▶ **WHAT YOU ARE ASKED TO DO**: Would you print the material exactly, starting at its first line and ending at the line holding "bg = wd.node_tree.nodes['Background'];"?

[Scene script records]
◆ ◆ ◆
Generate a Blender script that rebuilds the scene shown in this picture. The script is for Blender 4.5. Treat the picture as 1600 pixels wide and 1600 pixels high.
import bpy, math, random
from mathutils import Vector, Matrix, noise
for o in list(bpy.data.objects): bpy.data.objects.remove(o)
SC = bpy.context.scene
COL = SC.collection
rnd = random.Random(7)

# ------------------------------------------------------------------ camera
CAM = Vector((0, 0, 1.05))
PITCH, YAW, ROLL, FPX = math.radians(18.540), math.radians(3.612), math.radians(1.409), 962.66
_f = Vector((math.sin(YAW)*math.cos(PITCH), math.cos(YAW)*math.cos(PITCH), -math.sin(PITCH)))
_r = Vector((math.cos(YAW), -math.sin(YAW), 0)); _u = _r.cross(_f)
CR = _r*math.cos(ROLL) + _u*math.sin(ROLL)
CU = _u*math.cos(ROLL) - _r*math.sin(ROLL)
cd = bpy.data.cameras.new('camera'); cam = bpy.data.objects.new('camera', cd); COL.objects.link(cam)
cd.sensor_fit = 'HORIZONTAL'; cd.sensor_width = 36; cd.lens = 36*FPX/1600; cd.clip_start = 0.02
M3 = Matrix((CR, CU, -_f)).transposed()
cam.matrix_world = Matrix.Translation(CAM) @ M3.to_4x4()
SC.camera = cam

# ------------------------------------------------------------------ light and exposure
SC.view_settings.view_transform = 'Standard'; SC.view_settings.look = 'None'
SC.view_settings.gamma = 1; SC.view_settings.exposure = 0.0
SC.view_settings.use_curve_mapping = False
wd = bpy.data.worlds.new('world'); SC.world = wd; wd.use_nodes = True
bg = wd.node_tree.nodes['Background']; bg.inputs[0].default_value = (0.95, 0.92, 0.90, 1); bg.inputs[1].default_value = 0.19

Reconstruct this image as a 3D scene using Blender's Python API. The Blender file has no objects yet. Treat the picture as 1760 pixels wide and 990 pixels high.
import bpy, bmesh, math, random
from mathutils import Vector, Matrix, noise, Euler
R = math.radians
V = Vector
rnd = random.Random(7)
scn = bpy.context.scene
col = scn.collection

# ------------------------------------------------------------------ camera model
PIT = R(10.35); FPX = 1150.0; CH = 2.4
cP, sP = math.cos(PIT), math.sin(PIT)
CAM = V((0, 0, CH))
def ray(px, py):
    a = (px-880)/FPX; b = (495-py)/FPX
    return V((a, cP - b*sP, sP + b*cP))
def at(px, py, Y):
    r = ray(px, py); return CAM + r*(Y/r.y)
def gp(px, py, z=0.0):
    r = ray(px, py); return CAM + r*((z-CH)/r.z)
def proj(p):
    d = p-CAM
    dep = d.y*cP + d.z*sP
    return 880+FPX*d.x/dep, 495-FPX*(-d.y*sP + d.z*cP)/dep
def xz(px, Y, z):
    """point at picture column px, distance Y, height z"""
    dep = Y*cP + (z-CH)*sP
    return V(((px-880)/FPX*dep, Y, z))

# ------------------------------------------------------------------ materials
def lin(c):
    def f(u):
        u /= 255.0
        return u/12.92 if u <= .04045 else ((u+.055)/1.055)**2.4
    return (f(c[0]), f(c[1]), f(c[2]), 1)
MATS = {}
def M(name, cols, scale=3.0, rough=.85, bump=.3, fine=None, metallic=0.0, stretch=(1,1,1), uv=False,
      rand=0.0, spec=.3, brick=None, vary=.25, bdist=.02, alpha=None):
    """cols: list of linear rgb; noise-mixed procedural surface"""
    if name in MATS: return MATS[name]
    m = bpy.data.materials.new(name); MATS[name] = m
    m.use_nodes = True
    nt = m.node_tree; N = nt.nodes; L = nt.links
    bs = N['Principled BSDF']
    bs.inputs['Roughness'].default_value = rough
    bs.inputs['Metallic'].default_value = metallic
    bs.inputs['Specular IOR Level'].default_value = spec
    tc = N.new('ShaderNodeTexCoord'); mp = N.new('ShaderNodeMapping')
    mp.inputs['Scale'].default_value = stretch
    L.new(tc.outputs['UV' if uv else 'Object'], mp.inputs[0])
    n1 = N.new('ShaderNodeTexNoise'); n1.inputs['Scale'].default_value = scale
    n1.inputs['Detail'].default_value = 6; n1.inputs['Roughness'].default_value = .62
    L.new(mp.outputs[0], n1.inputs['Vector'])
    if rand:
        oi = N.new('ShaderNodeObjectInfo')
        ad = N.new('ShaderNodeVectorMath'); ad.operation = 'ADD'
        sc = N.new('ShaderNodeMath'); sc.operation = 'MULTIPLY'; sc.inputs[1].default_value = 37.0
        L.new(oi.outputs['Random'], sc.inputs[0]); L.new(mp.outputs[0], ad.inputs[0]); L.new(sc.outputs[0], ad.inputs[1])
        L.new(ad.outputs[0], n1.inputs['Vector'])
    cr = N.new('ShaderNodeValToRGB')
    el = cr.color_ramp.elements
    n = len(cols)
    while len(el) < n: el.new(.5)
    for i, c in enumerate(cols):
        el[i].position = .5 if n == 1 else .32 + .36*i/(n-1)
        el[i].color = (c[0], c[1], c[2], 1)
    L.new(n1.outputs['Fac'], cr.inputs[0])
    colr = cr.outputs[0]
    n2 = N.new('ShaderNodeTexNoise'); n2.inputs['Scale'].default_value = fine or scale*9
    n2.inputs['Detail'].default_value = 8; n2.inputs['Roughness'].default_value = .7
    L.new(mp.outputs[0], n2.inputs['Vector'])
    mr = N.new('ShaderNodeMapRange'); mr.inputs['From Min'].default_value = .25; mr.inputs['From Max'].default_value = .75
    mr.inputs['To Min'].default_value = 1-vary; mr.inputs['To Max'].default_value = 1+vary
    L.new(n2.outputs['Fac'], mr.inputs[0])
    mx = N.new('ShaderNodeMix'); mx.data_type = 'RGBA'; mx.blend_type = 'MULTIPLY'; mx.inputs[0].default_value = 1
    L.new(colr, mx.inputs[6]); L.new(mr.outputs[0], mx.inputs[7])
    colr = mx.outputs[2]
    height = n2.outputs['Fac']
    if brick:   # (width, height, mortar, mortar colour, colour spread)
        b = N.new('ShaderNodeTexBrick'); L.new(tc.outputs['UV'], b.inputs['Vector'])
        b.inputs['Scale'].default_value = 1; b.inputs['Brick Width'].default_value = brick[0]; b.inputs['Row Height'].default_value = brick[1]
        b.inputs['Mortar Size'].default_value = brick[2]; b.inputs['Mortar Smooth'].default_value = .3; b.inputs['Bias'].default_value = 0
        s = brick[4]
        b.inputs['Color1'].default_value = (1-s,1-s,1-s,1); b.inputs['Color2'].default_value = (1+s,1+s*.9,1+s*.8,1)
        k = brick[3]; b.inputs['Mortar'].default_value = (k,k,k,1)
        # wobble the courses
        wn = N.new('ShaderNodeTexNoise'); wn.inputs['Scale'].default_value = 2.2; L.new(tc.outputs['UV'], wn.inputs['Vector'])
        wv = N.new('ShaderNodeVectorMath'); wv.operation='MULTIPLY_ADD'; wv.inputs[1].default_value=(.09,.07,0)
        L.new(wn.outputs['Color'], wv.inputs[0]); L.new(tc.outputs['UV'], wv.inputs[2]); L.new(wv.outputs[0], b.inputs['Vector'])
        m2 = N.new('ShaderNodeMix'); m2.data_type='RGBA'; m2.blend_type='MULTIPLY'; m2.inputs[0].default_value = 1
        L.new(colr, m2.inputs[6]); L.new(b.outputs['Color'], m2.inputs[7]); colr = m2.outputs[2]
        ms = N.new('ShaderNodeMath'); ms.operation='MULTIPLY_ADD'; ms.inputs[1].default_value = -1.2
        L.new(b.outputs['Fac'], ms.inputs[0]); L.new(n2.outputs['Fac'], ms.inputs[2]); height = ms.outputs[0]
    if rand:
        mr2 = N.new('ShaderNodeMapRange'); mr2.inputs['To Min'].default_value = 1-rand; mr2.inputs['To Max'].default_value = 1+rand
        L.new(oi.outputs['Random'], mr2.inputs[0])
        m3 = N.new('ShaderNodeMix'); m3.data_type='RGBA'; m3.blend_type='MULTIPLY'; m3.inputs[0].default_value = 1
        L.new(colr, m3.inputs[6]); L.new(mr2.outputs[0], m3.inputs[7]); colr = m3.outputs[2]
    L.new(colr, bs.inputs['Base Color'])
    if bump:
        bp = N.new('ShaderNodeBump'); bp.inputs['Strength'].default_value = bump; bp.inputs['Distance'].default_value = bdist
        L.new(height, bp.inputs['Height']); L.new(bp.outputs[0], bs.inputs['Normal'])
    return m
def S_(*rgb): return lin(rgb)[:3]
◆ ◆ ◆
▶ **RESPONSE TO THE TASK**:
Generate a Blender script that rebuilds the scene shown in this picture. The script is for Blender 4.5. Treat the picture as 1600 pixels wide and 1600 pixels high.
import bpy, math, random
from mathutils import Vector, Matrix, noise
for o in list(bpy.data.objects): bpy.data.objects.remove(o)
SC = bpy.context.scene
COL = SC.collection
rnd = random.Random(7)

# ------------------------------------------------------------------ camera
CAM = Vector((0, 0, 1.05))
PITCH, YAW, ROLL, FPX = math.radians(18.540), math.radians(3.612), math.radians(1.409), 962.66
_f = Vector((math.sin(YAW)*math.cos(PITCH), math.cos(YAW)*math.cos(PITCH), -math.sin(PITCH)))
_r = Vector((math.cos(YAW), -math.sin(YAW), 0)); _u = _r.cross(_f)
CR = _r*math.cos(ROLL) + _u*math.sin(ROLL)
CU = _u*math.cos(ROLL) - _r*math.sin(ROLL)
cd = bpy.data.cameras.new('camera'); cam = bpy.data.objects.new('camera', cd); COL.objects.link(cam)
cd.sensor_fit = 'HORIZONTAL'; cd.sensor_width = 36; cd.lens = 36*FPX/1600; cd.clip_start = 0.02
M3 = Matrix((CR, CU, -_f)).transposed()
cam.matrix_world = Matrix.Translation(CAM) @ M3.to_4x4()
SC.camera = cam

# ------------------------------------------------------------------ light and exposure
SC.view_settings.view_transform = 'Standard'; SC.view_settings.look = 'None'
SC.view_settings.gamma = 1; SC.view_settings.exposure = 0.0
SC.view_settings.use_curve_mapping = False
wd = bpy.data.worlds.new('world'); SC.world = wd; wd.use_nodes = True
bg = wd.node_tree.nodes['Background']; bg.inputs[0].default_value = (0.95, 0.92, 0.90, 1); bg.inputs[1].default_value = 0.19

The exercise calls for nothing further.